Hurricane Harvey may have brought devastation to Houston, Texas, but the corresponding relief and rebuild response has also delivered the opportunity to learn how to build prepared—even before a future hurricane is even on the radar.
This summer, Team Rubicon stepped onto the front lines of homebuilding, adopting a new model for building stronger, more disaster-resilient homes. In June, Team Rubicon began its first Fortified-certified retrofit of a house on Houston’s Tampa Street. Developed by the Insurance Institute for Business and Home Safety (IBHS), Fortified is a set of construction standards and methods designed to help homeowners build or renovate homes to strengthen them against natural hazards like hurricanes, high winds, hail, and severe thunderstorms. Even if a Fortified house is impacted in a storm, it is more likely to fare better, allowing disaster survivors to return to their homes, and their lives, more quickly.
“Team Rubicon is using the Fortified method to create more resilient homes, and to shorten the amount of time it takes to get back to life,” says Chris Cotton, Team Rubicon’s Senior Superintendent of Rebuild, Houston. And the goal is to also ensure those people are getting back into the most resilient homes possible.

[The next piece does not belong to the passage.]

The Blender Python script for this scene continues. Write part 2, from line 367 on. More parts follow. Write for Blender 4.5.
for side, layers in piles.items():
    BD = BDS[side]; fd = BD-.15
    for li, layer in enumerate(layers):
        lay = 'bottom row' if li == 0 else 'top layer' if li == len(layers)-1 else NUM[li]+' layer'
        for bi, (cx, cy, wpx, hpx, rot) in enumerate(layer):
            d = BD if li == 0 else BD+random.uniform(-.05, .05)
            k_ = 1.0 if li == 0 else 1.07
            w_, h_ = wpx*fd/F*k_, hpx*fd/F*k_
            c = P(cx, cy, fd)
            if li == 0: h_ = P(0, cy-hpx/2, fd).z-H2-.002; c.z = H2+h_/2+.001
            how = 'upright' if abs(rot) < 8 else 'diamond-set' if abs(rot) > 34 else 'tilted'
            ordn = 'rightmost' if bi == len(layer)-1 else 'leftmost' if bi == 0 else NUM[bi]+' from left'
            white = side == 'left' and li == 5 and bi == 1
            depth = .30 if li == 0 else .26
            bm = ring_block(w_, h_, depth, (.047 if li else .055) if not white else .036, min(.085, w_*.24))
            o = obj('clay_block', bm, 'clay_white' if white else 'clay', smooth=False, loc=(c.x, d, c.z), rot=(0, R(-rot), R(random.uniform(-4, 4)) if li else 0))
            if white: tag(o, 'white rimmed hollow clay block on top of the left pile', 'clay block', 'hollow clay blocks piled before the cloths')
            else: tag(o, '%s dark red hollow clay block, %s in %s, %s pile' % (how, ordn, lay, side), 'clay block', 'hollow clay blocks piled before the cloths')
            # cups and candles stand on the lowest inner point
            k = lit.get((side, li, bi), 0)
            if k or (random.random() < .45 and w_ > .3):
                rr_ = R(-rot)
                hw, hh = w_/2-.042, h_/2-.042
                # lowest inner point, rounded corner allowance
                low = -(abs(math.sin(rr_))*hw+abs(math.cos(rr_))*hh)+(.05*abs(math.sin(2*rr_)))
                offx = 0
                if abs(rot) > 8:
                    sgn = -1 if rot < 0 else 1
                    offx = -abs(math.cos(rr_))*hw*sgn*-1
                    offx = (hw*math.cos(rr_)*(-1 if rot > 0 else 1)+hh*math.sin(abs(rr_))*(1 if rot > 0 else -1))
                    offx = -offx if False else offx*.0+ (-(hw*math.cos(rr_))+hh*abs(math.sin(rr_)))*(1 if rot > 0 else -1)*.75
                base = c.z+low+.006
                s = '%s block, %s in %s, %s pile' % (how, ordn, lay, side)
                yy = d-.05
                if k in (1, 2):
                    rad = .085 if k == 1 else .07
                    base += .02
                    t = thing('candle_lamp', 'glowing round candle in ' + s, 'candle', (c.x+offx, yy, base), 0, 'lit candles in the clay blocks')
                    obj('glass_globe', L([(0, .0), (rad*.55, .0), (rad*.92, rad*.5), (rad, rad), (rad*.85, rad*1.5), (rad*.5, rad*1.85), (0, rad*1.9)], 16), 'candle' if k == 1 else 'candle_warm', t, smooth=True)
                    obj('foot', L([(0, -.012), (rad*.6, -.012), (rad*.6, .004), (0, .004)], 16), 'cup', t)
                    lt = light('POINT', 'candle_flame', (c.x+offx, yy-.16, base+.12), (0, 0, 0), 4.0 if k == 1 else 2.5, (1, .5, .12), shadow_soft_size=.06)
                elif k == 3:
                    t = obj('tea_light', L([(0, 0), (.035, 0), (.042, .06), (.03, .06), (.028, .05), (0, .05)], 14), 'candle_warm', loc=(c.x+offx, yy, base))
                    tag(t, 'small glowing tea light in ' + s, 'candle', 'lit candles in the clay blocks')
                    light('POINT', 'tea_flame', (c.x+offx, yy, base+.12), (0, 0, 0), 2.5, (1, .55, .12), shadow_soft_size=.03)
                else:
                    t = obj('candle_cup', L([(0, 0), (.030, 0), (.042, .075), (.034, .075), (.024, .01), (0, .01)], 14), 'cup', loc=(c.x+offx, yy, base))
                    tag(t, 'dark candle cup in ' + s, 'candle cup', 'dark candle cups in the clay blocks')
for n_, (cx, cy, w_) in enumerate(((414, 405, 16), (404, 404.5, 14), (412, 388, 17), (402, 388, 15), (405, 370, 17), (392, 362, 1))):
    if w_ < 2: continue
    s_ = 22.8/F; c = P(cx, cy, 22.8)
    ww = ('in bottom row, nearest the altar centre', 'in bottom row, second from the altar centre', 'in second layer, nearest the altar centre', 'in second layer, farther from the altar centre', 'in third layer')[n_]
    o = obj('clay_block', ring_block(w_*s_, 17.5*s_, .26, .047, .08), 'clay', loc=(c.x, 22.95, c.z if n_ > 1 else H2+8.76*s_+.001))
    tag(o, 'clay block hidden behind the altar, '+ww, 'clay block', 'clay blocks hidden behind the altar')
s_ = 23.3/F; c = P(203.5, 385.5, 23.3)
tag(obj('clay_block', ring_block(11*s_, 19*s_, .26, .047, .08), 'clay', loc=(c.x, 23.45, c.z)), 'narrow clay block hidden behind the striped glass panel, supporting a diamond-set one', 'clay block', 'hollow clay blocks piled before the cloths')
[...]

New Methods, Not New Materials
Fortified, as a methodology, does not significantly change the construction materials used in home builds, but it does adjust the methods used and the order in which things are installed. Fortified houses, for example, are built with exterior doors that swing outward. Exterior doors configured to swing out during normal operation are beneficial to resiliency in multiple ways.
“When pressure differentials attempt to equalize in homes where doors swing in, doors are forced open and structures lose their capacity to resist destructive forces,” explains Cotton. “And, when floodwaters impact a home, the weight and pressure produced by floodwater actually force doors that swing outward to close and remain shut.” Outward swinging exterior doors are also less prone to failure in high wind.
Other examples of incorporating Fortified building into homes involves changing not the material used—in roofing, for example—but the installation sequence. Typically, roof drip edges are installed beneath the underlayment at eaves and rake edges. With Fortified, the drip edges are installed on top of the underlayment at both the eaves and rake edges, which prevents wind from getting under the roof, and helps protect the waterproofing. It is a simple change in sequence, but it helps prevent roofs from coming off and inhibits leakage.
“These are simple decisions that strengthen, as well as counteract, forces in high wind and flood events,” Cotton says.
Going for Gold
Fortified certification comes in three formats for both hurricanes and high winds: Fortified Roof, Fortified Silver, and Fortified Gold, with each level serving as an extra buttoning of the hatches, so to speak. The Tampa house passed Fortified pre-inspection this summer; Team Rubicon hopes to know which level the build received when it hands over keys to the home’s owner in mid-October. It could be the state’s first Fortified Gold: In Texas, there are currently no homes with the Hurricane Gold designation and only one, in Austin, with a Gold High Wind designation.
Dani Revette, a Team Rubicon Clay Hunt Fellow Site Supervisor, is working on the Tampa House and recently completed the Fortified inspection—on her first construction job ever. “I know now I only want to build Fortified homes,” Revette said.
Even before taking over the project, Revette was used to a high-pressure work environment: She served three combat deployments during her 13 years in the Navy—always in Special Operations. After leaving the service, she was the only woman on the Tampa, Florida Police Department’s SWAT team. So, she was prepared to learn about construction and Fortified at a rapid pace, and for work in a male-dominated environment. Taking on her first construction project, and overseeing TR’s first-ever Fortified house retrofit, was a relatively easy transition. “I’m comfortable in that world, and no matter what I screw up in this house, I’m not getting shot at,” she says. “And the homeowners are awesome!”
Revette is so taken with the methodology that if she ever builds her own home, she says it will be Fortified.
Team Rubicon may not be the first, or only, builder to adopt the Fortified practice—the city of Houston’s housing department plans to implement Fortified, although Cotton does not know of anyone else in the region adopting it yet. But Fortified will be a large part of Team Rubicon’s rebuild capabilities going forward, whether that is responding to a tornado in Kansas or flooding in Florida.